### Short problem:
In the data below, find each line containing the string "long" and return it.
|---|
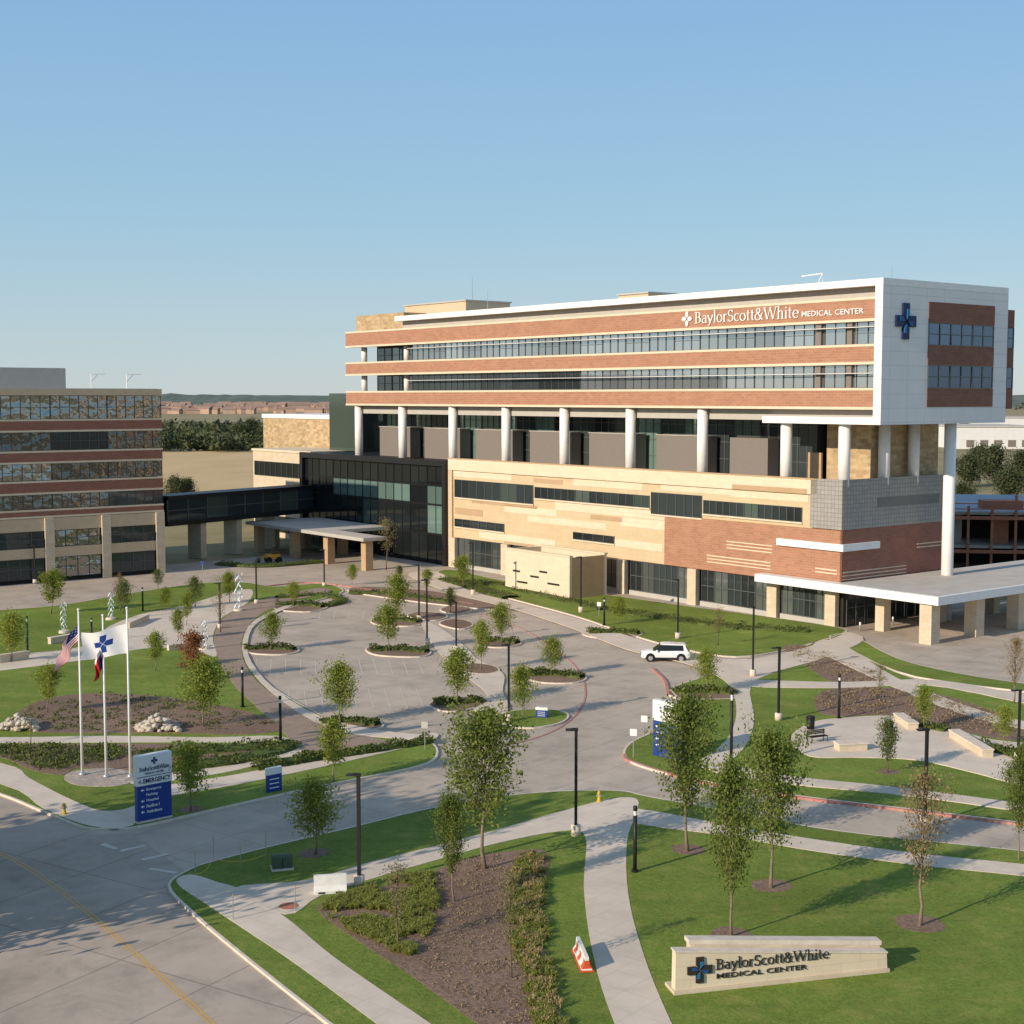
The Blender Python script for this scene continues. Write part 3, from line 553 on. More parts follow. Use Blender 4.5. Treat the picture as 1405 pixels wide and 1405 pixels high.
def emblem(parent,plane,cx,cz,w,h,d,cols,thick=.12,pieces=True):
    for k in range(4):
        a=k*math.pi/2; mb=MB()
        def tr(pts): return [(cx+(x*math.cos(a)-y*math.sin(a))*w,cz+(x*math.sin(a)+y*math.cos(a))*h) for x,y in pts]
        shp=[([(-.155,.185),(.0,.03),(.155,.185),(.155,.5),(-.155,.5)],0,thick)] if pieces else [([(-.15,.20),(.0,.06),(.15,.20),(.12,.40),(0,.5),(-.12,.40)],0,thick)]
        if pieces: shp.append(([(.0,.06),(.125,.185),(.125,.33),(.0,.33)],1,thick*1.35))
        for pts,mi,t in shp:
            q=tr(pts)
            if plane=='F': mb.prism(q,d-t,d,mi,'y')
            else: mb.prism(q,d,d+t,mi,'x')
        mb.build('emblem_arm',[cols[0],cols[1+k%2]],parent)
emblem(hosp,'F',xl(941.5),35.7,1.75,1.95,-.06,('sign_white','sign_white','sign_white'),.1,False)
emblem(hosp,'E',3.55,34.3,3.5,3.95,5.303,('logo_blue','logo_sky','logo_mid'),.25)
so=thing('stone_enclosure','square pale stone enclosure with dark slots standing before the cream podium','wall',UV(36.0,-9.3),RZ)
part('wall','cream_pale',so,(0,13.4,0,.4,0,5.5),(0,13.4,6,6.4,0,5.5),(13.0,13.4,.4,6,0,5.5)); part('side_wall','cream_tan',so,(0,.4,.4,6,0,5.4)); part('coping','cream_pale',so,(-.1,13.5,-.1,.5,5.5,5.7),(-.1,13.5,5.9,6.5,5.5,5.7))  # side wall toned darker than the front, its shade put into the colour
for u,z,w in ((2,1.6,2.4),(4.5,3.0,1.6),(6.2,2.2,1.8),(8.6,1.2,2.2),(10.2,2.6,1.5)): part('slot','dark_interior',so,(u,u+w,-.05,0,z,z+.25))
can=thing('entrance_canopy','flat white entrance canopy on stone piers at the hospital right end','canopy',C0,RZ)
part('roof_slab','white_metal',can,(-14.2,uf(1043)-1,-1.8,-.2,4.35,5.25),(-14.2,-.35,-.19,38,4.35,5.25))
part('roof_surface','roof_grey',can,(-13.7,-.6,-1.3,37.5,5.25,5.265))
for v in (-.6,7.5,15.6,23.7,31.8): part('pier','stone_pale',can,(-13.1,-11.6,v-.75,v+.75,0,4.34))
for v in (2.5,13,23.7): part('pier','stone_pale',can,(-4.6,-3.4,v-.6,v+.6,0,4.34))
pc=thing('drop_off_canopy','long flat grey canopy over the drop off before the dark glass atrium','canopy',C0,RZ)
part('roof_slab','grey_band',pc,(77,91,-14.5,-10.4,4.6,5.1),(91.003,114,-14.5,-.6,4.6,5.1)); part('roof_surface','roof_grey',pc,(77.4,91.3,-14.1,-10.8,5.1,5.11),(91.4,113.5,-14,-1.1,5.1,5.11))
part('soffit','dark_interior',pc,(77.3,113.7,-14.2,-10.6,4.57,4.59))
for u,v in ((79,-12.6),(90,-12.6),(100,-13),(112,-13),(100,-4),(112,-4)): part('pier','cream_tan',pc,(u-.65,u+.65,v-.65,v+.65,0,4.56))
# left office building
L0=P(226,786); off=thing('office_building','six storey brick and tan office block cut by the left edge','building',L0,RZ)
def E(name,m,par,y0,y1,z0,z1,out,inn=-.6): mb=MB(); mb.box(inn,out,y0,y1,z0,z1); return mb.build(name,m,par)
mb=MB(); mb.box(-34,-.6,-50,-.5,0,26.8); mb.build('wall','dark_interior',off)
mb=MB(); mb.box(-34,.1,-50,.05,26.25,27.2); mb.build('roof_fascia','tan_wall',off); mb=MB(); mb.box(-33.5,-.4,-49.5,-.4,27.2,27.25); mb.build('roof_surface','roof_grey',off)
mb=MB(); mb.box(-30,-6,-48,-12,27.25,30.2); mb.build('penthouse','grey_band',off)
for z0,z1 in ((21.4,22.7),(17.0,18.3),(12.7,14.1),(9.4,10.1)):
    bd=E('brick_band','brick_dark',off,-50,0,z0,z1,.02); E('stone_sill','cream_pale',bd,-50,.05,z1-.02,z1+.24,.08,.02); E('stone_sill','cream_pale',bd,-50,.05,z0-.26,z0,.06,.0)
for z0,z1 in ((22.97,26.22),(18.58,21.12),(14.38,16.72),(10.4,12.42)):
    for i in range(6): win(off,'E',-8.3*(i+1)+.03,-8.3*i-.03,z0,z1,-.12,'glass_dark' if (i*2+int(z0))%5==0 else 'glass_office','frame',6,1,.07)
E('stone_base','tan_wall',off,-50,0,7.3,9.08,.0); E('stone_base','tan_wall',off,-50,0,3.5,4.9,.0)
for i in range(7): E('stone_pillar','stone_pale',off,-8.3*i-1.3,-8.3*i,0,9.1,.35,.03)
for z0,z1 in ((4.95,7.25),(.6,3.45)):
    for i in range(6): win(off,'E',-8.3*(i+1)+.1,-8.3*i-1.4,z0,z1,-.25,'glass_office' if i%2 else 'glass_dark','frame',4,1)
for y,x in ((-4,-3),(-9,-4)):
    mb=MB(); mb.tube([(x,y,27.2),(x,y,29.3),(x,y+2.2,29.4)],.07,6); mb.tube([(x,y,28.2),(x,y+1,29.3)],.05,6); mb.build('roof_davit','white_metal',off)
# sky bridge
q1=Vector((-55.5,224,0)); q2=Vector((-36.5,252,0)); d=(q2-q1); Lb=d.length
sb=thing('sky_bridge','dark glazed footbridge linking the office block to the hospital','bridge',q1,math.atan2(d.y,d.x))
mb=MB(); mb.box(0,Lb,-2,2,5.8,6.6); mb.build('floor_beam','dark_metal',sb); mb=MB(); mb.box(0,Lb,-2.2,2.2,10.0,10.6); mb.build('roof','dark_metal',sb)
nb=8
for i in range(nb):
    mb=MB(); mb.box(i*Lb/nb+.08,(i+1)*Lb/nb-.08,-1.95,-1.85,6.6,10); w=mb.build('window','glass_green' if i in (2,5,6) else 'glass_dark',sb); mb=MB(); mb.box(i*Lb/nb-.08,i*Lb/nb+.08,-2.05,-1.8,6.6,10); mb.box(i*Lb/nb+.08,(i+1)*Lb/nb-.08,-2.03,-1.955,8.2,8.32); mb.build('window_frame','frame',w)
mb=MB(); mb.box(0,Lb,1.8,1.9,6.6,10); mb.build('rear_glazing','glass_black',sb)
for x in (8,16,25): mb=MB(); mb.box(x-.6,x+.6,-1.5,1.5,0,5.8); mb.build('pier','stone_pale',sb)
# unfinished deck building at the right
gb=thing('unfinished_building','half built slab and rusty steel frame with blue tarps behind the right canopy','building',Vector((68,212,0)),R(-8))
for i,z in enumerate((3.6,8.6)): mb=MB(); mb.box(-4,50,0,40,z,z+.4); mb.build('floor_slab','slab_concrete',gb)
mb=MB(); mb.box(-3,49,1,39,9.0,9.04); mb.build('tarp','blue_tarp',gb)
for i in range(14):
    mb=MB(); mb.box(-3.7+i*3.4,-3.35+i*3.4,-.35,-.02,0,11.6 if i%3==0 else 9.9); mb.build('steel_post','rust_steel',gb)
for z in (2.9,7.9,9.4,10.2): mb=MB(); mb.box(-4,50,-.62,-.37,z,z+(.5 if z<9 else .14)); mb.build('steel_beam','rust_steel',gb)
for i in range(6): mb=MB(); mb.box(-2.8+i*6.8,-.5+i*6.8,3.0,3.2,4.01,8.58); mb.build('partition','rust_steel' if i%2 else 'slab_concrete',gb)
mb=MB(); mb.box(-3.5,49.5,12,12.3,0,8.5); mb.build('inner_wall','dark_interior',gb)
for x,y,w in ((3,6,6),(14,10,8),(26,5,5),(34,14,7)): mb=MB(); mb.box(x,x+w,y,y+4,9.05,9.05+.6+.1*w); mb.build('material_stack','slab_concrete' if w%2 else 'rust_steel',gb)
for i,(x0,x1,y0,z,lab) in enumerate(((1312,1420,616,11,'long low white warehouse with a flat roof beyond the right hand trees'),(1345,1500,598,12,'pale grey warehouse behind the long white warehouse at right'))):
    a=P(x0,y0); b=P(x1,y0); w=thing('warehouse',lab,'building',a,0,None); mb=MB(); mb.box(0,b.x-a.x,0,60,0,z); mb.build('wall','white_panel',w); mb=MB(); mb.box(-.5,b.x-a.x+.5,-.5,60.5,z,z+.6); mb.build('roof','roof_grey',w)
    for k in range(6): mb=MB(); mb.box(5+k*7,9+k*7,-.1,0,1,4.5); mb.build('loading_door','grey_panel',w)
r=random.Random(5)
for i in range(130):
    px=r.uniform(222,470); py=r.choice([555,557,559,561,563,565,568]); p=P(px,py); sc_=p.y/2300; w=r.uniform(16,32)*sc_; dd=12*sc_; h=r.uniform(5.5,9)*sc_
    mb=MB(); mb.box(-w/2,w/2,-dd/2,dd/2,0,h,0); mb.prism([(-dd/2-.6,h),(dd/2+.6,h),(0,h+3.6*sc_)],-w/2-.6,w/2+.6,1,'x')
    o=mb.build('distant_house',['house_wall','house_roof']); o.location=p; o.rotation_euler.z=r.uniform(-.4,.4); tag(o,'small tan house with brown roof in the far town below the horizon','house','houses of the far town')
# ------------------------------------------------------------------ TREES
def tree_proto(seed,h,wid,base,nl,leaf,nlimb=16,up=.9,trunk_r=.11,clump=.5):
    r=random.Random(seed); t=MB(); c=MB()
    axis=[Vector((0,0,0))]
    for i in range(1,9): axis.append(Vector((axis[-1].x+r.gauss(0,.018)*h*.5,axis[-1].y+r.gauss(0,.018)*h*.5,h*.94*i/8)))
    t.tube(axis,[trunk_r*(1.35 if i==0 else 1)*(1-.11*i) for i in range(9)],8)
    def ax(z): 
        f=min(7.99,max(0,z/(h*.94)*8)); i=int(f); return axis[i].lerp(axis[i+1],f-i)
    pts=[]
    for i in range(nlimb):
        f=(i+.5)/nlimb; z=h*(base+(.90-base)*f); a=i*2.4+r.gauss(0,.4); env=(math.sin(math.pi*min(1,(f*.86+.16))**.85))**.8
        ln=wid*.5*env*r.uniform(.6,1.12); s=ax(z); dirv=Vector((math.cos(a),math.sin(a),0)); e=s+dirv*ln+Vector((0,0,ln*up*r.uniform(.8,1.3)))
        m=s.lerp(e,.5)+Vector((0,0,-.04*ln)); rr=trunk_r*.34*(1-.5*f); t.tube([s,m,e],[rr,rr*.65,rr*.25],5)
        for k in range(5):
            g=.25+.75*k/4; b0=s.lerp(e,g); tw=b0+Vector((r.gauss(0,1),r.gauss(0,1),abs(r.gauss(.5,.6)))).normalized()*ln*r.uniform(.18,.42); t.tube([b0,tw],[rr*.3,rr*.1],4); w_=r.choice([.5,.8,1,1]); pts+=[(tw,w_),(b0.lerp(tw,.5),w_*.85)]
            pts.append((b0,.8))
    for k in range(5): pts.append((ax(h*(.80+.04*k)),.7)); 
    pts.append((axis[-1]+Vector((0,0,h*.03)),.6))
    for _ in range(nl):
        p,w=r.choice(pts)
        if r.random()>w: continue
        sg=clump*wid*.12; c.leaf(p+Vector((r.gauss(0,sg),r.gauss(0,sg),r.gauss(0,sg*1.1))),leaf,r)
    return t,c
PROTO={}
def proto(key,variants,lm,bark):
    PROTO[key]=[]
    for v in variants:
        t,c=tree_proto(*v[0],**v[1]); PROTO[key].append((t.mesh('trunk',bark,True),c.mesh('crown',lm),v[0][1]))
proto('elm',[((1,9,4.2,.22,9800,.20),dict(nlimb=34,up=1.35,clump=.60)),((2,9,3.7,.24,8600,.20),dict(nlimb=32,up=1.45,clump=.58)),((3,9,4.4,.21,10200,.20),dict(nlimb=34,up=1.25,clump=.62))],'leaf_elm','bark')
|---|
### Expected answer:
pc=thing('drop_off_canopy','long flat grey canopy over the drop off before the dark glass atrium','canopy',C0,RZ)
for i,(x0,x1,y0,z,lab) in enumerate(((1312,1420,616,11,'long low white warehouse with a flat roof beyond the right hand trees'),(1345,1500,598,12,'pale grey warehouse behind the long white warehouse at right'))):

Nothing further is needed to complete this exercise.